At 11:05 PM 11/25/2001 -0500, Michael G Schwern wrote:
>On Sun, Nov 25, 2001 at 07:54:11PM -0500, Charles Bailey wrote:
>> > Some alternatives:
>
>Here's a thought. A good chunk of the problems involve wedging the
>rich VMS env API into the narrow API of %ENV. To make matters worse,
>its trying to work as much like everybody's else's %ENV as much as
>possible.
>
>These two things seem mutually exclusive. So let's seperate them.
>
>You have %ENV which will strive for maximum compatibility and some
>other API that strives for maximum richness.
>
> print $ENV{FOO}; # prints the topmost FOO
>
> $ENV{FOO} = 'mybar' # sets FOO on the process table, original value
> # stored.
>
> delete $ENV{FOO}; # places FOO='' in the process table, original
> # value stored.
>
> exists $ENV{FOO}; # always false if delete() has been called on
> # this key.
>
>When the program exits, all original values are restored or removed
>from the process table as appropriate. I forget, does the process
>table disappear automatically anyway?
Not by default; the process may run another program that will see the same
logicals. It is possible to create logical names in "user mode" which means
they will go away when a program exits, but that has nothing to do with what
table they are in. I think you'd probably break a lot of existing code by
taking away the default persistence. Something like what you describe might
be the right thing to do for C<local %ENV> though, but the restoration would
occur at scope exit rather than program exit.

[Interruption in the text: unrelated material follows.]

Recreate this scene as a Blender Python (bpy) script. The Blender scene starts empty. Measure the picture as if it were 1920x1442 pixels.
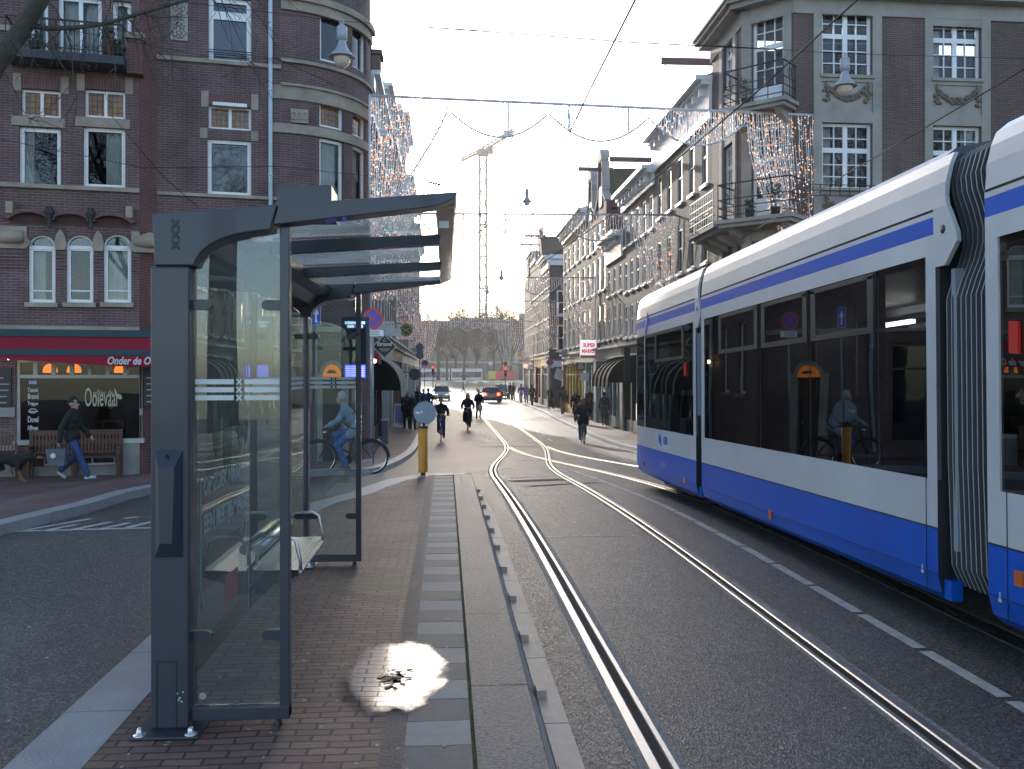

The magic in C<delete> and C<exists> could get interesting, for example
distinguishing between keys that are empty strings and keys that are undef
and keys that are nonexistent.
>The first step is writing up a module that can perform the full range
>of VMS environment manipulation *without* using %ENV. Once that's
>written, we can write a module on top of that which provides a tied
>%ENV and we can play around with various behaviors much more easily.
Clearly this would be nice to have.
>Of course radically changing the behavior for VMS %ENV will break
>backwards compatibility, but it seems it never was very well defined
>in the first place. There's always "use unixish qw(%ENV)".
There might be more code out there than you think that depends on the
existing behavior, and I don't think I've ever heard a complaint about the
existing behavior from someone coming from a VMS background. We've filled
in a few oversights and corrected a few inconsistencies, but Charles's
original scheme is pretty hard to beat for flexibility. You don't even have
to use logical names as your %ENV if you don't want to.